Il n'y a pas de Planet B.
...but don't dismiss Oracle's arguments without examination. It may be that Oracle is trying to shift the blame, or their part of it. But, that is also the default position for governmental organizations when shit hits the fan. Is it a coincidence that almost all of the exchanges that failed or are in deep trouble chose government as the SI? Regardless how you view government, it must be conceded that there are few incentives for efficiency or success. Sadly, this also extends to contracts let by said organizations.
"Computers are useless. They can only give you answers."
-- Pablo Picasso
So AC, you really *think* you know what you are talking about, but in fact you really don't.
Postgres - in a high transaction environment if the vacuum goes sideways you just simply crash and burn and your data gets scrambled.

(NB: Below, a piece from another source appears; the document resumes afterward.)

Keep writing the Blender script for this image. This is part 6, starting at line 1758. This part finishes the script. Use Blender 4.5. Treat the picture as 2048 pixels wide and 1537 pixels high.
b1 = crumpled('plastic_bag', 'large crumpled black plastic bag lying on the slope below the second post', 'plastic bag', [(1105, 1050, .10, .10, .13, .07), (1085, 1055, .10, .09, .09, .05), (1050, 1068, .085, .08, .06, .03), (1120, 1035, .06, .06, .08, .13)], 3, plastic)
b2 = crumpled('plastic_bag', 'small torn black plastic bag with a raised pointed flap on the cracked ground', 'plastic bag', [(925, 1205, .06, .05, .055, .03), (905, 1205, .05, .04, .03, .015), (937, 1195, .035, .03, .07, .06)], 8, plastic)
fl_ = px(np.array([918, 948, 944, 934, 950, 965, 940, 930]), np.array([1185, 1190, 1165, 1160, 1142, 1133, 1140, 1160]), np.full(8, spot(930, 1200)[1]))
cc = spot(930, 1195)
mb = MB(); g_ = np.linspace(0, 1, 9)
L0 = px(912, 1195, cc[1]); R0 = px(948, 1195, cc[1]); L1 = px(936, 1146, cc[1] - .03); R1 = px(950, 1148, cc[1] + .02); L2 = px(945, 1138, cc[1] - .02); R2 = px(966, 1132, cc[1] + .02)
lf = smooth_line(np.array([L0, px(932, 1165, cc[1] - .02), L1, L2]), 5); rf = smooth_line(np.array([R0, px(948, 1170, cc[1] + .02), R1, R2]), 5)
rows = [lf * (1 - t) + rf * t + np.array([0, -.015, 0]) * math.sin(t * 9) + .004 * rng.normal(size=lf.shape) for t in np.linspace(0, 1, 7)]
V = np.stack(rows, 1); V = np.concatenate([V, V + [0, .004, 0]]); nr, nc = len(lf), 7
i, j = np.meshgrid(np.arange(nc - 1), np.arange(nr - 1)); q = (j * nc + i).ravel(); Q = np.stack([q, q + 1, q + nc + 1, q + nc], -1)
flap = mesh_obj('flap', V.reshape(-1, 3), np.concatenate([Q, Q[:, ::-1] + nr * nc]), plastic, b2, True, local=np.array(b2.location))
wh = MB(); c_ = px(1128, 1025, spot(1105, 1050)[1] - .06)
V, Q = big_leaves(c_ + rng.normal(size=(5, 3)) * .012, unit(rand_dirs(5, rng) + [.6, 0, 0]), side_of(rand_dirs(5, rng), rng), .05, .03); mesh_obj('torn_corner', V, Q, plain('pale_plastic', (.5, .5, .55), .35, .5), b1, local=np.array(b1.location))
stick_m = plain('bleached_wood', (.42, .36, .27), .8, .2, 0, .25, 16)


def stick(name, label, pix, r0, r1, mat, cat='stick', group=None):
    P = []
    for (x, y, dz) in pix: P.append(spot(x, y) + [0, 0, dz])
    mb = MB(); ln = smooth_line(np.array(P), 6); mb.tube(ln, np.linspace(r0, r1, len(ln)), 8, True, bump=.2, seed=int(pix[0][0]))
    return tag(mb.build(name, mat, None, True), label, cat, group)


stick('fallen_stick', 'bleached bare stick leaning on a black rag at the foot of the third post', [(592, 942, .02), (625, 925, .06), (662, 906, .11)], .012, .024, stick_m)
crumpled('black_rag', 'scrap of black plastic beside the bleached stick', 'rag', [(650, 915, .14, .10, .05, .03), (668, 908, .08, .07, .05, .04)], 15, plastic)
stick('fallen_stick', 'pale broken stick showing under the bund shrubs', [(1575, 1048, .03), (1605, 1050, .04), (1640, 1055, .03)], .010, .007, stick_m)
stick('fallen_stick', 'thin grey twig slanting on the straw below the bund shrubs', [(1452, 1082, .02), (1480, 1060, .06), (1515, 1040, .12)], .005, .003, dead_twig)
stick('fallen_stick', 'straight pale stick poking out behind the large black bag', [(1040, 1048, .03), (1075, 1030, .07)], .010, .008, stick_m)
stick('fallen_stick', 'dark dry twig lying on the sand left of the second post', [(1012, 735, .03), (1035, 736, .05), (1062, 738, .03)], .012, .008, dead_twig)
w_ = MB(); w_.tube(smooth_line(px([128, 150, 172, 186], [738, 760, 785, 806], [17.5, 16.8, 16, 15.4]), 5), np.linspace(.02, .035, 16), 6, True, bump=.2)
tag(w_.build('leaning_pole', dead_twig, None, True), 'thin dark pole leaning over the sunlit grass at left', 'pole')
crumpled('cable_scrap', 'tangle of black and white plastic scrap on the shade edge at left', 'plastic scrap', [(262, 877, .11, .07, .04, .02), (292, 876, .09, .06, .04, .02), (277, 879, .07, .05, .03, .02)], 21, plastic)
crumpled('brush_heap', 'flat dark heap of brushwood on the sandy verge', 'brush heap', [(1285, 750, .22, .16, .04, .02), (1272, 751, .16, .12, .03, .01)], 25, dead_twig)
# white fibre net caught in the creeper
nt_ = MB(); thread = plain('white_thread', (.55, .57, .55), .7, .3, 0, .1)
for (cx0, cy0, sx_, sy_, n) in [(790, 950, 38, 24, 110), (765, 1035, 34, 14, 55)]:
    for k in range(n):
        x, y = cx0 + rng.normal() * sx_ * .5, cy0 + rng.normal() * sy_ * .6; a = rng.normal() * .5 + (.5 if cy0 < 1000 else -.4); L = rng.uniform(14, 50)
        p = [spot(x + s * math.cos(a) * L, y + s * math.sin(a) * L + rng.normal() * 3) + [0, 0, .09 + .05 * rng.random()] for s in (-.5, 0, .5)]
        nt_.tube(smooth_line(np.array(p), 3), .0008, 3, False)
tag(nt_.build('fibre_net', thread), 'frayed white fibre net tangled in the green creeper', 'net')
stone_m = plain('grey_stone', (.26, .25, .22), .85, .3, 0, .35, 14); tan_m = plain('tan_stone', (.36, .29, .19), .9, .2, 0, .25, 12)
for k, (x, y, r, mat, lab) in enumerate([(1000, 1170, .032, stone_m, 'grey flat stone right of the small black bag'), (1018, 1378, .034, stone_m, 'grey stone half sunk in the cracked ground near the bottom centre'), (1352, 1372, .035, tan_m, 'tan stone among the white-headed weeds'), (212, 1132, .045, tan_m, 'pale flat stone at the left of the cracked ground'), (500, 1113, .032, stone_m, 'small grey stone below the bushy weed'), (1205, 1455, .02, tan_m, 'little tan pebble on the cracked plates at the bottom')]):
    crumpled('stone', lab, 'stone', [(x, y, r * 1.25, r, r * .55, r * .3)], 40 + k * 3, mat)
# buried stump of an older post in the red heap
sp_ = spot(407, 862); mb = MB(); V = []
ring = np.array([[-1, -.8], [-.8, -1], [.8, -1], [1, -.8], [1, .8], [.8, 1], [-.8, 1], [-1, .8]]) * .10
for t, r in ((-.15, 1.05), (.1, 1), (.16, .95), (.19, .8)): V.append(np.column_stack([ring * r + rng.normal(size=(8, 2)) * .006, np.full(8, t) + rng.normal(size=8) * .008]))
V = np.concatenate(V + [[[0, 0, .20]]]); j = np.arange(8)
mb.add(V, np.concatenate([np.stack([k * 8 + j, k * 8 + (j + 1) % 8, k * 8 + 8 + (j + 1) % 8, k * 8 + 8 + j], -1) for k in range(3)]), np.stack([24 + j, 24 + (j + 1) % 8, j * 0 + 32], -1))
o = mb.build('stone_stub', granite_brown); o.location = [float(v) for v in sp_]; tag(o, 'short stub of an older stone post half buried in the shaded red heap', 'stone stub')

On top of that, I double dare you to try and move from one machine to another, much less one hard drive to another.
MySQL - ACID much?
SQLLite Uhmm for little tiny projects, sure as long as you don't need ACID or more then one person using it.
Oracle - IF and it is a BIG ONE - you actually know how to use it, (If you have had the proper training, or you have been using it forever ) It will spin circles around pretty much anything out there. Do stupid things with it and just like any of the rest of them that are enterprise class ( MS-SQL, DB2, Postgres, Informix etc. ) they will not perform up to anyone's expectations.
So please go have a big frosty glass of Shut The Fuck Up.
Hey KID! Yeah you, get the fuck off my lawn!